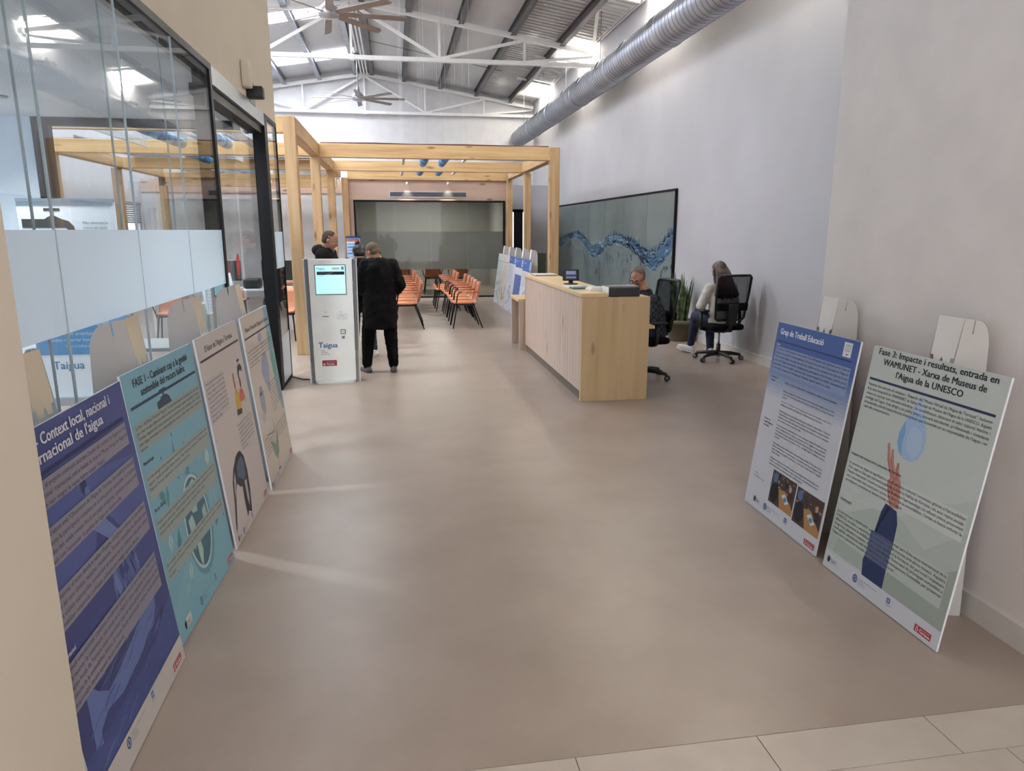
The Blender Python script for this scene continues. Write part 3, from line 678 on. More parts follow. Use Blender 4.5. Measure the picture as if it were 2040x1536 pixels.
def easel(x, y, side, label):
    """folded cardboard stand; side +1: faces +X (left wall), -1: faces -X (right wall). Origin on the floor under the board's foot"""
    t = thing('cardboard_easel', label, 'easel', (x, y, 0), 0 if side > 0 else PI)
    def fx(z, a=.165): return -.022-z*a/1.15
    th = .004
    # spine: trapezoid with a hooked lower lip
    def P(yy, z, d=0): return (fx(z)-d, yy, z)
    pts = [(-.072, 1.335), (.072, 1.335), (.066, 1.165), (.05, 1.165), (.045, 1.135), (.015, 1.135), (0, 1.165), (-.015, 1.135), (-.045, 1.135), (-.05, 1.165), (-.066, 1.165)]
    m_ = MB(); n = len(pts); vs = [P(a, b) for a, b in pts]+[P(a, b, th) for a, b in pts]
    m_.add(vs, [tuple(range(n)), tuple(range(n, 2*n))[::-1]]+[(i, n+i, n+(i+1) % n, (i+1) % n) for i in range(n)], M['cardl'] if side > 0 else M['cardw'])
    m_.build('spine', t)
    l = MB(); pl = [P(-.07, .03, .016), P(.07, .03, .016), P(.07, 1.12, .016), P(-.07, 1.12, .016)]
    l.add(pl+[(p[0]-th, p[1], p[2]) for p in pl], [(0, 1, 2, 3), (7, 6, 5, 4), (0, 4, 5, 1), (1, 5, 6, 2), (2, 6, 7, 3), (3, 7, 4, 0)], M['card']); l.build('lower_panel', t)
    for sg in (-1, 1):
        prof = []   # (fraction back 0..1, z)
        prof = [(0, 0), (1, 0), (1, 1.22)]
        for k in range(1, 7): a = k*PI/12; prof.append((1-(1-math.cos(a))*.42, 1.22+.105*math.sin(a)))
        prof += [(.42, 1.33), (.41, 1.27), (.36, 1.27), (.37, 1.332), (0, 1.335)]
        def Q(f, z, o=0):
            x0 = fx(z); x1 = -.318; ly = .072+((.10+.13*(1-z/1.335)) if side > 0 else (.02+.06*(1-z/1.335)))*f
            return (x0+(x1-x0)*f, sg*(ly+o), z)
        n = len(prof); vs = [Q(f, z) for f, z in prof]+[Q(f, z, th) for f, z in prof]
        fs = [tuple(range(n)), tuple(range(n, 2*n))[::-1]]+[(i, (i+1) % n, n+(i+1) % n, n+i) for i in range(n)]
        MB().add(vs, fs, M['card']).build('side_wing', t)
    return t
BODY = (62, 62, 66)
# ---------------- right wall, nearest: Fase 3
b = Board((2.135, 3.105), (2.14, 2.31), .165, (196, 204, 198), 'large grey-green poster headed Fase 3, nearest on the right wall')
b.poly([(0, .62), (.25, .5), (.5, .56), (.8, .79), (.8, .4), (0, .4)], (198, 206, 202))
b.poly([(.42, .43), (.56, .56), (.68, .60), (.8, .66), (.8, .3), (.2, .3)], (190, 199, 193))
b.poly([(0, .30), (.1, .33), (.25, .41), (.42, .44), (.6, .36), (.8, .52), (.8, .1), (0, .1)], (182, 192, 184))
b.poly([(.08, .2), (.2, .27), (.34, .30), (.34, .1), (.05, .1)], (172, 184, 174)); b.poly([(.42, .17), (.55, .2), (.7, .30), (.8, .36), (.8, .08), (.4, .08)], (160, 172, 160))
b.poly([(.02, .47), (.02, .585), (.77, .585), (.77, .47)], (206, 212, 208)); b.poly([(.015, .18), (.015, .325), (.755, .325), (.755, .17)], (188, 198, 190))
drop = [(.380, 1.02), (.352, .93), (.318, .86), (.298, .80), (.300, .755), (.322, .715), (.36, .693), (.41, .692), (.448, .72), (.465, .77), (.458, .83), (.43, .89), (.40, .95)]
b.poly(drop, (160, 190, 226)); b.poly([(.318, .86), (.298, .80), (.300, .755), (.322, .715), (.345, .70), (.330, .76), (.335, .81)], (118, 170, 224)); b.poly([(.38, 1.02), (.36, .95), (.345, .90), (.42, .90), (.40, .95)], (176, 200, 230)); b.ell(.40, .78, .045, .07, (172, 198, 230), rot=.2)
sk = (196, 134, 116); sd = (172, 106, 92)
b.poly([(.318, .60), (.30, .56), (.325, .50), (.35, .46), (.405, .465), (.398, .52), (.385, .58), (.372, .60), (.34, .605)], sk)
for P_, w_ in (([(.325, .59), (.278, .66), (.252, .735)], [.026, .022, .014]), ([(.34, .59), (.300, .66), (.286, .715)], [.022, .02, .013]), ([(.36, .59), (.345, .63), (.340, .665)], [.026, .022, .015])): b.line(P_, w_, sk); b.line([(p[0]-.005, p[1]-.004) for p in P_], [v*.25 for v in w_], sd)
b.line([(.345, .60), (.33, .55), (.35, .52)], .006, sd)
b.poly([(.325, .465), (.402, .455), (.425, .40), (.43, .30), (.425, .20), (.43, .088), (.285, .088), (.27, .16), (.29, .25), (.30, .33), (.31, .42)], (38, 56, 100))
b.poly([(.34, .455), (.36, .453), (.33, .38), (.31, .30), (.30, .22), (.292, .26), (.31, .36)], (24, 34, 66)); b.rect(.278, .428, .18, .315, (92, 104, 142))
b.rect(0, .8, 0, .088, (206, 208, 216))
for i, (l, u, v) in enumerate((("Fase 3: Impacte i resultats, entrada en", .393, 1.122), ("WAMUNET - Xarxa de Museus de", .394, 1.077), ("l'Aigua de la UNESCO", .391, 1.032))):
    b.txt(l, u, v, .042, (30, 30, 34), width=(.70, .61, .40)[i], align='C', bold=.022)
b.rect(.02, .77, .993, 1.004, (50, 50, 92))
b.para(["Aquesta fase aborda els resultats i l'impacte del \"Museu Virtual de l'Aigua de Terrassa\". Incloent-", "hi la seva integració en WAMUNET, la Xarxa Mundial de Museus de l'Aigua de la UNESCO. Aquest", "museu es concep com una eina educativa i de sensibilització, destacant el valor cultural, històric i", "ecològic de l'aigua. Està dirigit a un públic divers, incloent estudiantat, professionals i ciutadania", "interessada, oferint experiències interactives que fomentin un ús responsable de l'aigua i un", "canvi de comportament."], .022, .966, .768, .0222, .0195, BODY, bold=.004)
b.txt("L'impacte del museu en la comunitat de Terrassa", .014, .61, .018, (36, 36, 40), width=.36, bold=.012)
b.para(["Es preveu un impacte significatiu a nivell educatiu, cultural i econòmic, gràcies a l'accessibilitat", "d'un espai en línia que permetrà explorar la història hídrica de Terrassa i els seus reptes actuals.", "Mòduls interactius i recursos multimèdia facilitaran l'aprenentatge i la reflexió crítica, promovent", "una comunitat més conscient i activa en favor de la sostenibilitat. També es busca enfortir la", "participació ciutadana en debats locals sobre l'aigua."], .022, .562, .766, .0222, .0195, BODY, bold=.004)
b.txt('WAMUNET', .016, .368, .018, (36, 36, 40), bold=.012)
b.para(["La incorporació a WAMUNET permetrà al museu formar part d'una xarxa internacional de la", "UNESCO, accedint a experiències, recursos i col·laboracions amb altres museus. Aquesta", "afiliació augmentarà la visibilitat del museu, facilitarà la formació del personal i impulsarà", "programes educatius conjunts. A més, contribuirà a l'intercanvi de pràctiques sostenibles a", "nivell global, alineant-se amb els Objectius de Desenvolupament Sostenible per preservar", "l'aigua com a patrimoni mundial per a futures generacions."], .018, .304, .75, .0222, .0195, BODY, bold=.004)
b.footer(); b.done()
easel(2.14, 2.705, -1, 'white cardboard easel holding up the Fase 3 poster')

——

▶ _WHAT NEEDS TO BE DONE_:
Write out the listing above again, exactly, but with no pictures in the copy.

▶ _COMPLETE RESPONSE_:
The Blender Python script for this scene continues. Write part 3, from line 678 on. More parts follow. Use Blender 4.5. Measure the picture as if it were 2040x1536 pixels.
def easel(x, y, side, label):
    """folded cardboard stand; side +1: faces +X (left wall), -1: faces -X (right wall). Origin on the floor under the board's foot"""
    t = thing('cardboard_easel', label, 'easel', (x, y, 0), 0 if side > 0 else PI)
    def fx(z, a=.165): return -.022-z*a/1.15
    th = .004
    # spine: trapezoid with a hooked lower lip
    def P(yy, z, d=0): return (fx(z)-d, yy, z)
    pts = [(-.072, 1.335), (.072, 1.335), (.066, 1.165), (.05, 1.165), (.045, 1.135), (.015, 1.135), (0, 1.165), (-.015, 1.135), (-.045, 1.135), (-.05, 1.165), (-.066, 1.165)]
    m_ = MB(); n = len(pts); vs = [P(a, b) for a, b in pts]+[P(a, b, th) for a, b in pts]
    m_.add(vs, [tuple(range(n)), tuple(range(n, 2*n))[::-1]]+[(i, n+i, n+(i+1) % n, (i+1) % n) for i in range(n)], M['cardl'] if side > 0 else M['cardw'])
    m_.build('spine', t)
    l = MB(); pl = [P(-.07, .03, .016), P(.07, .03, .016), P(.07, 1.12, .016), P(-.07, 1.12, .016)]
    l.add(pl+[(p[0]-th, p[1], p[2]) for p in pl], [(0, 1, 2, 3), (7, 6, 5, 4), (0, 4, 5, 1), (1, 5, 6, 2), (2, 6, 7, 3), (3, 7, 4, 0)], M['card']); l.build('lower_panel', t)
    for sg in (-1, 1):
        prof = []   # (fraction back 0..1, z)
        prof = [(0, 0), (1, 0), (1, 1.22)]
        for k in range(1, 7): a = k*PI/12; prof.append((1-(1-math.cos(a))*.42, 1.22+.105*math.sin(a)))
        prof += [(.42, 1.33), (.41, 1.27), (.36, 1.27), (.37, 1.332), (0, 1.335)]
        def Q(f, z, o=0):
            x0 = fx(z); x1 = -.318; ly = .072+((.10+.13*(1-z/1.335)) if side > 0 else (.02+.06*(1-z/1.335)))*f
            return (x0+(x1-x0)*f, sg*(ly+o), z)
        n = len(prof); vs = [Q(f, z) for f, z in prof]+[Q(f, z, th) for f, z in prof]
        fs = [tuple(range(n)), tuple(range(n, 2*n))[::-1]]+[(i, (i+1) % n, n+(i+1) % n, n+i) for i in range(n)]
        MB().add(vs, fs, M['card']).build('side_wing', t)
    return t
BODY = (62, 62, 66)
# ---------------- right wall, nearest: Fase 3
b = Board((2.135, 3.105), (2.14, 2.31), .165, (196, 204, 198), 'large grey-green poster headed Fase 3, nearest on the right wall')
b.poly([(0, .62), (.25, .5), (.5, .56), (.8, .79), (.8, .4), (0, .4)], (198, 206, 202))
b.poly([(.42, .43), (.56, .56), (.68, .60), (.8, .66), (.8, .3), (.2, .3)], (190, 199, 193))
b.poly([(0, .30), (.1, .33), (.25, .41), (.42, .44), (.6, .36), (.8, .52), (.8, .1), (0, .1)], (182, 192, 184))
b.poly([(.08, .2), (.2, .27), (.34, .30), (.34, .1), (.05, .1)], (172, 184, 174)); b.poly([(.42, .17), (.55, .2), (.7, .30), (.8, .36), (.8, .08), (.4, .08)], (160, 172, 160))
b.poly([(.02, .47), (.02, .585), (.77, .585), (.77, .47)], (206, 212, 208)); b.poly([(.015, .18), (.015, .325), (.755, .325), (.755, .17)], (188, 198, 190))
drop = [(.380, 1.02), (.352, .93), (.318, .86), (.298, .80), (.300, .755), (.322, .715), (.36, .693), (.41, .692), (.448, .72), (.465, .77), (.458, .83), (.43, .89), (.40, .95)]
b.poly(drop, (160, 190, 226)); b.poly([(.318, .86), (.298, .80), (.300, .755), (.322, .715), (.345, .70), (.330, .76), (.335, .81)], (118, 170, 224)); b.poly([(.38, 1.02), (.36, .95), (.345, .90), (.42, .90), (.40, .95)], (176, 200, 230)); b.ell(.40, .78, .045, .07, (172, 198, 230), rot=.2)
sk = (196, 134, 116); sd = (172, 106, 92)
b.poly([(.318, .60), (.30, .56), (.325, .50), (.35, .46), (.405, .465), (.398, .52), (.385, .58), (.372, .60), (.34, .605)], sk)
for P_, w_ in (([(.325, .59), (.278, .66), (.252, .735)], [.026, .022, .014]), ([(.34, .59), (.300, .66), (.286, .715)], [.022, .02, .013]), ([(.36, .59), (.345, .63), (.340, .665)], [.026, .022, .015])): b.line(P_, w_, sk); b.line([(p[0]-.005, p[1]-.004) for p in P_], [v*.25 for v in w_], sd)
b.line([(.345, .60), (.33, .55), (.35, .52)], .006, sd)
b.poly([(.325, .465), (.402, .455), (.425, .40), (.43, .30), (.425, .20), (.43, .088), (.285, .088), (.27, .16), (.29, .25), (.30, .33), (.31, .42)], (38, 56, 100))
b.poly([(.34, .455), (.36, .453), (.33, .38), (.31, .30), (.30, .22), (.292, .26), (.31, .36)], (24, 34, 66)); b.rect(.278, .428, .18, .315, (92, 104, 142))
b.rect(0, .8, 0, .088, (206, 208, 216))
for i, (l, u, v) in enumerate((("Fase 3: Impacte i resultats, entrada en", .393, 1.122), ("WAMUNET - Xarxa de Museus de", .394, 1.077), ("l'Aigua de la UNESCO", .391, 1.032))):
    b.txt(l, u, v, .042, (30, 30, 34), width=(.70, .61, .40)[i], align='C', bold=.022)
b.rect(.02, .77, .993, 1.004, (50, 50, 92))
b.para(["Aquesta fase aborda els resultats i l'impacte del \"Museu Virtual de l'Aigua de Terrassa\". Incloent-", "hi la seva integració en WAMUNET, la Xarxa Mundial de Museus de l'Aigua de la UNESCO. Aquest", "museu es concep com una eina educativa i de sensibilització, destacant el valor cultural, històric i", "ecològic de l'aigua. Està dirigit a un públic divers, incloent estudiantat, professionals i ciutadania", "interessada, oferint experiències interactives que fomentin un ús responsable de l'aigua i un", "canvi de comportament."], .022, .966, .768, .0222, .0195, BODY, bold=.004)
b.txt("L'impacte del museu en la comunitat de Terrassa", .014, .61, .018, (36, 36, 40), width=.36, bold=.012)
b.para(["Es preveu un impacte significatiu a nivell educatiu, cultural i econòmic, gràcies a l'accessibilitat", "d'un espai en línia que permetrà explorar la història hídrica de Terrassa i els seus reptes actuals.", "Mòduls interactius i recursos multimèdia facilitaran l'aprenentatge i la reflexió crítica, promovent", "una comunitat més conscient i activa en favor de la sostenibilitat. També es busca enfortir la", "participació ciutadana en debats locals sobre l'aigua."], .022, .562, .766, .0222, .0195, BODY, bold=.004)
b.txt('WAMUNET', .016, .368, .018, (36, 36, 40), bold=.012)
b.para(["La incorporació a WAMUNET permetrà al museu formar part d'una xarxa internacional de la", "UNESCO, accedint a experiències, recursos i col·laboracions amb altres museus. Aquesta", "afiliació augmentarà la visibilitat del museu, facilitarà la formació del personal i impulsarà", "programes educatius conjunts. A més, contribuirà a l'intercanvi de pràctiques sostenibles a", "nivell global, alineant-se amb els Objectius de Desenvolupament Sostenible per preservar", "l'aigua com a patrimoni mundial per a futures generacions."], .018, .304, .75, .0222, .0195, BODY, bold=.004)
b.footer(); b.done()
easel(2.14, 2.705, -1, 'white cardboard easel holding up the Fase 3 poster')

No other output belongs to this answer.